**Work to do:**
Reproduce all entries verbatim, with nothing added or dropped.

**Data to process:**
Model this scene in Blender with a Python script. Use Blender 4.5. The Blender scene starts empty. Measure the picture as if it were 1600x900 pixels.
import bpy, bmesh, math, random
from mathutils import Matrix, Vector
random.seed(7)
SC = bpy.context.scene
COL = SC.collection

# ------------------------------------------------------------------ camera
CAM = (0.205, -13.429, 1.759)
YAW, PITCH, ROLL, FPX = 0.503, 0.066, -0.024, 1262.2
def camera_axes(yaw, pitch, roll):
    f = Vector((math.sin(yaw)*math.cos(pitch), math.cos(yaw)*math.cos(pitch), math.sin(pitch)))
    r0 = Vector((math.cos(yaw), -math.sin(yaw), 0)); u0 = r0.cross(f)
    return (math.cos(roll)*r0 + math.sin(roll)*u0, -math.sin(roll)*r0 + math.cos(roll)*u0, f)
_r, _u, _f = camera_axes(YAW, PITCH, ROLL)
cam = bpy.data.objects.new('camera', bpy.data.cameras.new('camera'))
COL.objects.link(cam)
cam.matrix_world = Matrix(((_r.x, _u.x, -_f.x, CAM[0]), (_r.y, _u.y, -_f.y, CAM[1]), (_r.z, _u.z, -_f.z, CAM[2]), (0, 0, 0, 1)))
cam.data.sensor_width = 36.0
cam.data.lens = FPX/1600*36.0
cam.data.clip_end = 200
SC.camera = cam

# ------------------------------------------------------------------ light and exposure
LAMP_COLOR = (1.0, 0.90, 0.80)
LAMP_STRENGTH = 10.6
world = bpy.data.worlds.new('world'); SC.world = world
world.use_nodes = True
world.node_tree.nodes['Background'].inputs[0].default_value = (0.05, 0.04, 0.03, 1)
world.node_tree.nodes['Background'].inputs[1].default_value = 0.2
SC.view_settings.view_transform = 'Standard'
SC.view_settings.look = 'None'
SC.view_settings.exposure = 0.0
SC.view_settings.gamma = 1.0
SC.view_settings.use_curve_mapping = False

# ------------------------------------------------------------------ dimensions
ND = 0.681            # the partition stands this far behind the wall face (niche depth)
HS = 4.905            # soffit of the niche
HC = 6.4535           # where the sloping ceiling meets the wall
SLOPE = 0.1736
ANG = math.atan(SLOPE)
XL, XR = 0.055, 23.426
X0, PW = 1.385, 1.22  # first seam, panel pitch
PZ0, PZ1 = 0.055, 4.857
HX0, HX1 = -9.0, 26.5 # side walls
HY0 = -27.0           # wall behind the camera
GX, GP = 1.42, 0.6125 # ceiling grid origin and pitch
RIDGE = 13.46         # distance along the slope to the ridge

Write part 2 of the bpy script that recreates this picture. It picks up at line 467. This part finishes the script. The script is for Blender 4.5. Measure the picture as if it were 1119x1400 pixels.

**Task result:**
Model this scene in Blender with a Python script. Use Blender 4.5. The Blender scene starts empty. Measure the picture as if it were 1600x900 pixels.
import bpy, bmesh, math, random
from mathutils import Matrix, Vector
random.seed(7)
SC = bpy.context.scene
COL = SC.collection

# ------------------------------------------------------------------ camera
CAM = (0.205, -13.429, 1.759)
YAW, PITCH, ROLL, FPX = 0.503, 0.066, -0.024, 1262.2
def camera_axes(yaw, pitch, roll):
    f = Vector((math.sin(yaw)*math.cos(pitch), math.cos(yaw)*math.cos(pitch), math.sin(pitch)))
    r0 = Vector((math.cos(yaw), -math.sin(yaw), 0)); u0 = r0.cross(f)
    return (math.cos(roll)*r0 + math.sin(roll)*u0, -math.sin(roll)*r0 + math.cos(roll)*u0, f)
_r, _u, _f = camera_axes(YAW, PITCH, ROLL)
cam = bpy.data.objects.new('camera', bpy.data.cameras.new('camera'))
COL.objects.link(cam)
cam.matrix_world = Matrix(((_r.x, _u.x, -_f.x, CAM[0]), (_r.y, _u.y, -_f.y, CAM[1]), (_r.z, _u.z, -_f.z, CAM[2]), (0, 0, 0, 1)))
cam.data.sensor_width = 36.0
cam.data.lens = FPX/1600*36.0
cam.data.clip_end = 200
SC.camera = cam

# ------------------------------------------------------------------ light and exposure
LAMP_COLOR = (1.0, 0.90, 0.80)
LAMP_STRENGTH = 10.6
world = bpy.data.worlds.new('world'); SC.world = world
world.use_nodes = True
world.node_tree.nodes['Background'].inputs[0].default_value = (0.05, 0.04, 0.03, 1)
world.node_tree.nodes['Background'].inputs[1].default_value = 0.2
SC.view_settings.view_transform = 'Standard'
SC.view_settings.look = 'None'
SC.view_settings.exposure = 0.0
SC.view_settings.gamma = 1.0
SC.view_settings.use_curve_mapping = False

# ------------------------------------------------------------------ dimensions
ND = 0.681            # the partition stands this far behind the wall face (niche depth)
HS = 4.905            # soffit of the niche
HC = 6.4535           # where the sloping ceiling meets the wall
SLOPE = 0.1736
ANG = math.atan(SLOPE)
XL, XR = 0.055, 23.426
X0, PW = 1.385, 1.22  # first seam, panel pitch
PZ0, PZ1 = 0.055, 4.857
HX0, HX1 = -9.0, 26.5 # side walls
HY0 = -27.0           # wall behind the camera
GX, GP = 1.42, 0.6125 # ceiling grid origin and pitch
RIDGE = 13.46         # distance along the slope to the ridge

Write part 2 of the bpy script that recreates this picture. It picks up at line 467. This part finishes the script. The script is for Blender 4.5. Measure the picture as if it were 1119x1400 pixels.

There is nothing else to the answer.